Rasisme adalah penyakit kronis yang sulit disembuhkan, tapi masih ada obatnya. Penyakit ini akan bertambah kronis saat diidap sejak usia dini. Apa motif seseorang mengejek, merendahkan, atau melecehkan seseorang yang memiliki warna kulit atau ras yang berbeda? Iseng?

Di sepakbola, rasisme telah mendapatkan perhatian serius dari induk federasi sepakbola dunia, FIFA, beserta konfederasi benua dan sejumlah federasi negara. Siapa yang tak ingin menjadikan sepakbola sebagai olahraga yang tak memandang suku dan kebangsaan. Sepakbola adalah permainan penuh warna di mana siapapun dapat bergabung di dalamnya.

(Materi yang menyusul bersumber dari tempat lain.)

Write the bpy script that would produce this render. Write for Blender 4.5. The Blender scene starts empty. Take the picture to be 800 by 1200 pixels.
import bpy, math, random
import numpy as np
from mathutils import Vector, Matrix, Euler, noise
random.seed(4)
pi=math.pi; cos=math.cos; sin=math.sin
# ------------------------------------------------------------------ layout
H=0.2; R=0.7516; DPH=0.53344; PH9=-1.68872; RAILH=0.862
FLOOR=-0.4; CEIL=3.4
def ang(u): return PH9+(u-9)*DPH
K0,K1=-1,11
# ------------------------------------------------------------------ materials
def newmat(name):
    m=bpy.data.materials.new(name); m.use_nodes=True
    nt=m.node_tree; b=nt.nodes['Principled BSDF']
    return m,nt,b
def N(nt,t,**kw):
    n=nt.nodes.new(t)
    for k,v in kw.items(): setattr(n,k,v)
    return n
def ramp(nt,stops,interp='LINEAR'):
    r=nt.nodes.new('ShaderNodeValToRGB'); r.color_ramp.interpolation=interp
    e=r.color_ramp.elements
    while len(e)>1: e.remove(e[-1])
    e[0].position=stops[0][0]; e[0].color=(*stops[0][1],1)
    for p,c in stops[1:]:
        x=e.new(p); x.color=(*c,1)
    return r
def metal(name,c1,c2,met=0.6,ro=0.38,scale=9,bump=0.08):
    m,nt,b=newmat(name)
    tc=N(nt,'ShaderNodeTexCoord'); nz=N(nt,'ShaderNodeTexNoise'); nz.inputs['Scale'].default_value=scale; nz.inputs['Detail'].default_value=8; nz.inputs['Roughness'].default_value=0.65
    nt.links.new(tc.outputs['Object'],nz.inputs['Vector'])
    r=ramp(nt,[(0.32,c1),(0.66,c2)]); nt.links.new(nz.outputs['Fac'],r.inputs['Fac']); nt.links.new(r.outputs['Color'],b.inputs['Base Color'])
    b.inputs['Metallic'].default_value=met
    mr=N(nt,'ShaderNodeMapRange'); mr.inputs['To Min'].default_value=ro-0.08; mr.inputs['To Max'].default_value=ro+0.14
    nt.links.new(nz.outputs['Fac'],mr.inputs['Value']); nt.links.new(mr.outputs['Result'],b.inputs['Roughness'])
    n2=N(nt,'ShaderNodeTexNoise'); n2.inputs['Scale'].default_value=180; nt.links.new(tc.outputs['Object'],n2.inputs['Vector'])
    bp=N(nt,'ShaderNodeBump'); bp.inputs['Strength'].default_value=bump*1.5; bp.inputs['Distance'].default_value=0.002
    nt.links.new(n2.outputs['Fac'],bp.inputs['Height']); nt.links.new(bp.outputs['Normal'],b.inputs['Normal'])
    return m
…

Liga Italia bersama Liga Rusia mendapat sorotan tajam terkait perilaku suporter. Federasi sepakbola Italia, FIGC, bahkan telah menghukum sejumlah tim yang suporternya kedapatan berperilaku rasis.

Namun, kabar mengejutkan terjadi di liga junior Italia antara Prato dan Maliseti. Usai pertandingan, FIGC memberlakukan larangan bertanding bagi seorang anak berusia 11 tahun dari tim Prato. Menurut laporan pertandingan, anak tersebut berulangkali berteriak penghinaan rasis pada wasit dari bench.

Dari laporan wasit, anak tersebut telah diberi kartu merah, dan FIGC melarang anak tersebut bertanding hingga 22 Januari tahun depan. Insiden ini sekaligus menjadi peringatan dini bagi keberlangsungan sepakbola di Italia.

Bekas pemain AC Milan, Kevin Prince Boateng mengaku salah satu alasannya meninggalkan San Siro adalah karena perilaku suporter Italia yang tak pernah lelah meneriaki dirinya dengan penghinaan rasial. Puncak kemarahannya terjadi saat Milan dalam pertandingan persahabatan menghadapi tim divisi tiga, Pro Patria.

Setelah Boateng, pemain AC Milan lainnya, Kevin Constant memutuskan meninggalkan lapangan karena hinaan oleh suporter di stadion dalam pertandingan Trofeo TIM menghadapi Sassuolo, tahun lalu.

Pekan kemarin, giliran Sulley Muntari yang diteriaki hinaan rasis oleh penggemar Hellas Verona. Ini pula yang membuat tribun utara Stadio Marc’Antonio Bentegodi, ditutup untuk satu pertandingan.

Apa sebenarnya yang membuat orang-orang itu bersuka hati mengejek orang lain yang berbeda? Apa mungkin sedari kecil ia dididik atau terpapar lingkungan yang homogen sehingga tidak bisa menerima perbedaan?

Contoh dari kompetisi junior di Italia mungkin dapat menjadi bukti utama, betapa mereka sudah terlalu banyak bicara, tanpa etika. Penulis soal holiganisme di Italia, Raul Caruso dan Marcos Di Domizio menyebut jumlah kehadiran penonton Serie A di stadion dibandingkan 1980-an, turun hingga 40 persen.

Di Domizio sendiri mengungkapkan sejumlah faktor yang berkontribusi atas penurunan jumlah penonton ini. Bentuk stadion lama dengan trek lari membuat jarak dari tribun ke lapangan semakin jauh; cakupan siaran televisi yang lebih memudahkan menyaksikan di rumah; hilangnya kredibilitas pengelola liga karena skandal pengaturan skor dan perjudian. Domizio lalu menambahkan, alasan lainnya adalah adanya ketakutan akan terjadinya kekacauan akibat hooliganisme.

Sementara itu, kolumnis Guardian, Paolo Bandini menyebut salah satu alasan kenapa penonton enggan ke stadion, salah satunya dikarenakan sejumlah ultras rasis yang membuat kehidupan seolah tak beradab.

Nyanyian rasis ini akan menjadi kebiasaan jika penonton ikut nyanyi bersama sedari kecil. Ucapan dan makian bernada merendahkan seolah menjadi hal lumrah ditemukan. Pantas saja, menonton pertandingan langsung ke stadion di Italia kini perlahan dihilangkan dari daftar liburan keluarga.